Request –
Go through the listing and set it down exactly, leaving out its pictures.

Raw data –
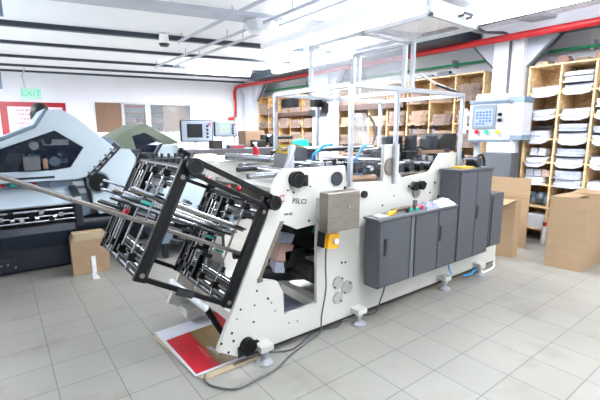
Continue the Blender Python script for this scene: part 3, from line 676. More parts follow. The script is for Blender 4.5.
# long rails through both frames, reaching up to the left
rails = [(2.32, .115, -.80, .0, .008, m_chrome), (2.35, .10, -.80, .0, .008, m_steel), (2.42, .075, -.80, .0, .008, m_chrome), (2.50, .055, -.78, .03, .009, m_chrome), (2.53, .04, -.78, .03, .007, m_dsteel), (2.62, .02, -.80, .03, .009, m_chrome), (2.66, .005, -.8, .03, .007, m_dsteel), (2.75, .06, -.78, .03, .009, m_steel), (2.78, .045, -.78, .03, .007, m_chrome), (2.88, -.04, -.8, .03, .008, m_chrome), (2.92, -.055, -.8, .03, .008, m_dsteel), (2.97, .03, -.8, .03, .008, m_chrome), (2.99, -.08, -.8, .03, .008, m_steel), (3.02, .09, -.8, .03, .008, m_chrome)]
for y, c, a0, a1, r, m in rails:
    q = sbox(B(), a0, a1, y-r*1.5, y+r*1.5, c-r, c+r).out('stack_rail', m, mach, bev=.004)
for y, c, m in ((2.30, -.05, m_rail), (2.355, -.05, m_rail), (2.41, -.055, m_rail)):
    sbox(B(), -2.3, .02, y-.02, y+.02, c-.010, c+.010).out('long_rail', m, mach, bev=.003)
b = B(); b2 = B(); b3 = B()
for i in range(48):
    a = -.56+R.random()*.5; y = 2.45+R.random()*.55; c = -.16+R.random()*.34
    (b, b2, b3)[i % 3]; sbox((b, b2, b3)[i % 3], a-.02-.02*R.random(), a+.02, y-.015, y+.015, c-.008, c+.008+.014*R.random())
b.out('rail_carriage', m_black, mach, bev=.003); b2.out('rail_carriage', m_dsteel, mach, bev=.003); b3.out('rail_carriage', m_dsteel, mach, bev=.003)
b = B()
for a, y, c in ((-.09, 2.45, .10), (-.12, 2.6, .04), (-.68, 2.35, .06), (-.10, 2.38, -.08), (-.14, 2.5, -.02)): sbox(b, a-.03, a+.03, y-.012, y+.012, c-.008, c+.008)
b.out('teal_clip', m_teal, mach)
b = B()
for a, y, c in ((-.72, 2.5, -.03), (-.70, 2.62, -.06), (-.4, 2.3, .33), (-.25, 2.3, .33), (-.12, 2.4, .36)): b.ball(S(a, y, c), .018)
b.out('red_knob', m_redp, mach, smooth=True)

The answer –
Continue the Blender Python script for this scene: part 3, from line 676. More parts follow. The script is for Blender 4.5.
# long rails through both frames, reaching up to the left
rails = [(2.32, .115, -.80, .0, .008, m_chrome), (2.35, .10, -.80, .0, .008, m_steel), (2.42, .075, -.80, .0, .008, m_chrome), (2.50, .055, -.78, .03, .009, m_chrome), (2.53, .04, -.78, .03, .007, m_dsteel), (2.62, .02, -.80, .03, .009, m_chrome), (2.66, .005, -.8, .03, .007, m_dsteel), (2.75, .06, -.78, .03, .009, m_steel), (2.78, .045, -.78, .03, .007, m_chrome), (2.88, -.04, -.8, .03, .008, m_chrome), (2.92, -.055, -.8, .03, .008, m_dsteel), (2.97, .03, -.8, .03, .008, m_chrome), (2.99, -.08, -.8, .03, .008, m_steel), (3.02, .09, -.8, .03, .008, m_chrome)]
for y, c, a0, a1, r, m in rails:
    q = sbox(B(), a0, a1, y-r*1.5, y+r*1.5, c-r, c+r).out('stack_rail', m, mach, bev=.004)
for y, c, m in ((2.30, -.05, m_rail), (2.355, -.05, m_rail), (2.41, -.055, m_rail)):
    sbox(B(), -2.3, .02, y-.02, y+.02, c-.010, c+.010).out('long_rail', m, mach, bev=.003)
b = B(); b2 = B(); b3 = B()
for i in range(48):
    a = -.56+R.random()*.5; y = 2.45+R.random()*.55; c = -.16+R.random()*.34
    (b, b2, b3)[i % 3]; sbox((b, b2, b3)[i % 3], a-.02-.02*R.random(), a+.02, y-.015, y+.015, c-.008, c+.008+.014*R.random())
b.out('rail_carriage', m_black, mach, bev=.003); b2.out('rail_carriage', m_dsteel, mach, bev=.003); b3.out('rail_carriage', m_dsteel, mach, bev=.003)
b = B()
for a, y, c in ((-.09, 2.45, .10), (-.12, 2.6, .04), (-.68, 2.35, .06), (-.10, 2.38, -.08), (-.14, 2.5, -.02)): sbox(b, a-.03, a+.03, y-.012, y+.012, c-.008, c+.008)
b.out('teal_clip', m_teal, mach)
b = B()
for a, y, c in ((-.72, 2.5, -.03), (-.70, 2.62, -.06), (-.4, 2.3, .33), (-.25, 2.3, .33), (-.12, 2.4, .36)): b.ball(S(a, y, c), .018)
b.out('red_knob', m_redp, mach, smooth=True)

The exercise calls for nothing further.